Posted by Paul Vigna on November 13, 2009
Economy, Markets, Recession, Stimulus, Washington / Comments Off
It looks great, until you're drowning in it.

It looks great, until you're drowning in it.

We’ve been saying for some time now that the budget problems in the states is at some point going to be a big problem, like a tornado-just-blew-my-house-away big. With the wife and kids in it. And the dog.

The 50 states currently face collectively a roughly $140 billion budget shortfall, and while California’s problems have been the most prominent, the Golden State is far from alone.

“The same pressures that drove (California) toward fiscal disaster are wreaking havoc in a number of states, with potentially damaging consequences for the entire country,” the Pew Center said in a fresh report.
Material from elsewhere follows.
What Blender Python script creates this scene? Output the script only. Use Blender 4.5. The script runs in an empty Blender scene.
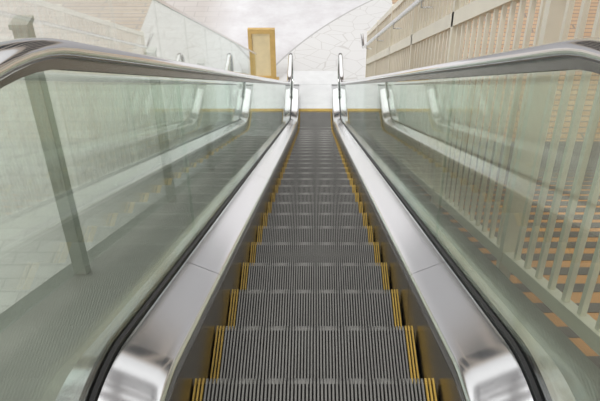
import bpy, math, random
from mathutils import Vector
random.seed(4)
S=bpy.context.scene
S.view_settings.view_transform='Standard'
# ------------------------------------------------------------------ helpers
def mat(name,col=(.8,.8,.8),rough=.5,metal=0.,coat=0.,noise=None,bump=None,stretch=(1,1,1)):
    m=bpy.data.materials.new(name); m.use_nodes=True
    nt=m.node_tree; b=nt.nodes['Principled BSDF']
    b.inputs['Base Color'].default_value=(*col,1); b.inputs['Roughness'].default_value=rough
    b.inputs['Metallic'].default_value=metal; b.inputs['Coat Weight'].default_value=coat
    if noise or bump:
        tc=nt.nodes.new('ShaderNodeTexCoord'); mp=nt.nodes.new('ShaderNodeMapping')
        mp.inputs['Scale'].default_value=stretch
        nt.links.new(tc.outputs['Object'],mp.inputs[0])
        n=nt.nodes.new('ShaderNodeTexNoise'); n.inputs['Scale'].default_value=(noise or bump)[0]; n.inputs['Detail'].default_value=5
        nt.links.new(mp.outputs[0],n.inputs['Vector'])
        if noise:
            r=nt.nodes.new('ShaderNodeMapRange'); a=noise[1]
            r.inputs['From Min'].default_value=.3; r.inputs['From Max'].default_value=.7
            r.inputs['To Min'].default_value=1-a; r.inputs['To Max'].default_value=1+a
            nt.links.new(n.outputs[0],r.inputs[0])
            v=nt.nodes.new('ShaderNodeVectorMath'); v.operation='SCALE'; v.inputs[0].default_value=col
            nt.links.new(r.outputs[0],v.inputs['Scale']); nt.links.new(v.outputs[0],b.inputs['Base Color'])
            r2=nt.nodes.new('ShaderNodeMapRange'); r2.inputs['To Min'].default_value=rough*.85; r2.inputs['To Max'].default_value=min(1,rough*1.15)
            nt.links.new(n.outputs[0],r2.inputs[0]); nt.links.new(r2.outputs[0],b.inputs['Roughness'])
        if bump:
            bp=nt.nodes.new('ShaderNodeBump'); bp.inputs['Strength'].default_value=bump[1]; bp.inputs['Distance'].default_value=.002
            nt.links.new(n.outputs[0],bp.inputs['Height']); nt.links.new(bp.outputs[0],b.inputs['Normal'])
    return m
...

The report looks at the 10 states in the worst shape: California, Nevada, Arizona, Oregon, Michigan, Wisconsin, Illinois, Florida, Rhode Island and <snif!> my beloved (and often concurrently reviled) New Jersey.

It’s a gathering storm, to be sure, being held back at present only by federal stimulus largesse, as the Journal reported yesterday:

Once stimulus funds have been accounted for, states still face a combined deficit of $142 billion for fiscal 2011, up from $113 billion for the current fiscal year, according to the Center on Budget and Policy Priorities.